▸ **Dataset content**:

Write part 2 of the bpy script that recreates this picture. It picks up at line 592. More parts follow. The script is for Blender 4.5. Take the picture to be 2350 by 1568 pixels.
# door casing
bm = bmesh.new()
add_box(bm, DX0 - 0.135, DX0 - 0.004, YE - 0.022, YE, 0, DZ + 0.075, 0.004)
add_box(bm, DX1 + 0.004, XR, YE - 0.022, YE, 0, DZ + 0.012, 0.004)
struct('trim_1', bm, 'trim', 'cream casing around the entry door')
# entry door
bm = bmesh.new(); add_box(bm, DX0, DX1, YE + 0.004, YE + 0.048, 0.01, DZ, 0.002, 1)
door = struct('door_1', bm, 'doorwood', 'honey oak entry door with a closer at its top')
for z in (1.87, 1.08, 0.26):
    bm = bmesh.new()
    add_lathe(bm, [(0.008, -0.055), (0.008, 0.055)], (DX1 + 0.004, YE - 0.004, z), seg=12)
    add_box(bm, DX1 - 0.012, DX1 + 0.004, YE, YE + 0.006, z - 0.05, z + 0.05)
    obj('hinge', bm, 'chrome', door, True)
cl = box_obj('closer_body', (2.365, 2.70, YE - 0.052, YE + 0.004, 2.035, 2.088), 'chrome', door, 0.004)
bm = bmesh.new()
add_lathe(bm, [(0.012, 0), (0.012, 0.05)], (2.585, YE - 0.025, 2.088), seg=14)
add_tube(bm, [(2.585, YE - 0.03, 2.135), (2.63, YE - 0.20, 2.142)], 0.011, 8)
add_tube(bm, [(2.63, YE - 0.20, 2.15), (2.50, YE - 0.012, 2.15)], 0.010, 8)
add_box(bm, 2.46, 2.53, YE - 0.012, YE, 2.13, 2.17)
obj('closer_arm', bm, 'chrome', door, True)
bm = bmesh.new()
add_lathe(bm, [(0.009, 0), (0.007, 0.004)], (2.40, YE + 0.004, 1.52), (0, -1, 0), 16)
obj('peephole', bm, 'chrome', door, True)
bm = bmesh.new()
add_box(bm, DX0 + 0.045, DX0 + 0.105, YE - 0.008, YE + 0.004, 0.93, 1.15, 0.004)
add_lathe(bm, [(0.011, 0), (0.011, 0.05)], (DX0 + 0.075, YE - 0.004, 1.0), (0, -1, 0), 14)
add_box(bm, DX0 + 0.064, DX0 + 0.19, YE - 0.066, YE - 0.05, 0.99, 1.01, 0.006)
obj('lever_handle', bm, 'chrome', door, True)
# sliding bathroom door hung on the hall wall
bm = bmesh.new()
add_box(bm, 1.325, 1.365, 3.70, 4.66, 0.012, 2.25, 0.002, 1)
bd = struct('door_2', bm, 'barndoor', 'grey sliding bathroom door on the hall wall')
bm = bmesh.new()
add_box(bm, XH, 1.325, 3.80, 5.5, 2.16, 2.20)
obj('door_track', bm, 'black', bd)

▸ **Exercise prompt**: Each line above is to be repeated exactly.

▸ **Response to the task**:
Write part 2 of the bpy script that recreates this picture. It picks up at line 592. More parts follow. The script is for Blender 4.5. Take the picture to be 2350 by 1568 pixels.
# door casing
bm = bmesh.new()
add_box(bm, DX0 - 0.135, DX0 - 0.004, YE - 0.022, YE, 0, DZ + 0.075, 0.004)
add_box(bm, DX1 + 0.004, XR, YE - 0.022, YE, 0, DZ + 0.012, 0.004)
struct('trim_1', bm, 'trim', 'cream casing around the entry door')
# entry door
bm = bmesh.new(); add_box(bm, DX0, DX1, YE + 0.004, YE + 0.048, 0.01, DZ, 0.002, 1)
door = struct('door_1', bm, 'doorwood', 'honey oak entry door with a closer at its top')
for z in (1.87, 1.08, 0.26):
    bm = bmesh.new()
    add_lathe(bm, [(0.008, -0.055), (0.008, 0.055)], (DX1 + 0.004, YE - 0.004, z), seg=12)
    add_box(bm, DX1 - 0.012, DX1 + 0.004, YE, YE + 0.006, z - 0.05, z + 0.05)
    obj('hinge', bm, 'chrome', door, True)
cl = box_obj('closer_body', (2.365, 2.70, YE - 0.052, YE + 0.004, 2.035, 2.088), 'chrome', door, 0.004)
bm = bmesh.new()
add_lathe(bm, [(0.012, 0), (0.012, 0.05)], (2.585, YE - 0.025, 2.088), seg=14)
add_tube(bm, [(2.585, YE - 0.03, 2.135), (2.63, YE - 0.20, 2.142)], 0.011, 8)
add_tube(bm, [(2.63, YE - 0.20, 2.15), (2.50, YE - 0.012, 2.15)], 0.010, 8)
add_box(bm, 2.46, 2.53, YE - 0.012, YE, 2.13, 2.17)
obj('closer_arm', bm, 'chrome', door, True)
bm = bmesh.new()
add_lathe(bm, [(0.009, 0), (0.007, 0.004)], (2.40, YE + 0.004, 1.52), (0, -1, 0), 16)
obj('peephole', bm, 'chrome', door, True)
bm = bmesh.new()
add_box(bm, DX0 + 0.045, DX0 + 0.105, YE - 0.008, YE + 0.004, 0.93, 1.15, 0.004)
add_lathe(bm, [(0.011, 0), (0.011, 0.05)], (DX0 + 0.075, YE - 0.004, 1.0), (0, -1, 0), 14)
add_box(bm, DX0 + 0.064, DX0 + 0.19, YE - 0.066, YE - 0.05, 0.99, 1.01, 0.006)
obj('lever_handle', bm, 'chrome', door, True)
# sliding bathroom door hung on the hall wall
bm = bmesh.new()
add_box(bm, 1.325, 1.365, 3.70, 4.66, 0.012, 2.25, 0.002, 1)
bd = struct('door_2', bm, 'barndoor', 'grey sliding bathroom door on the hall wall')
bm = bmesh.new()
add_box(bm, XH, 1.325, 3.80, 5.5, 2.16, 2.20)
obj('door_track', bm, 'black', bd)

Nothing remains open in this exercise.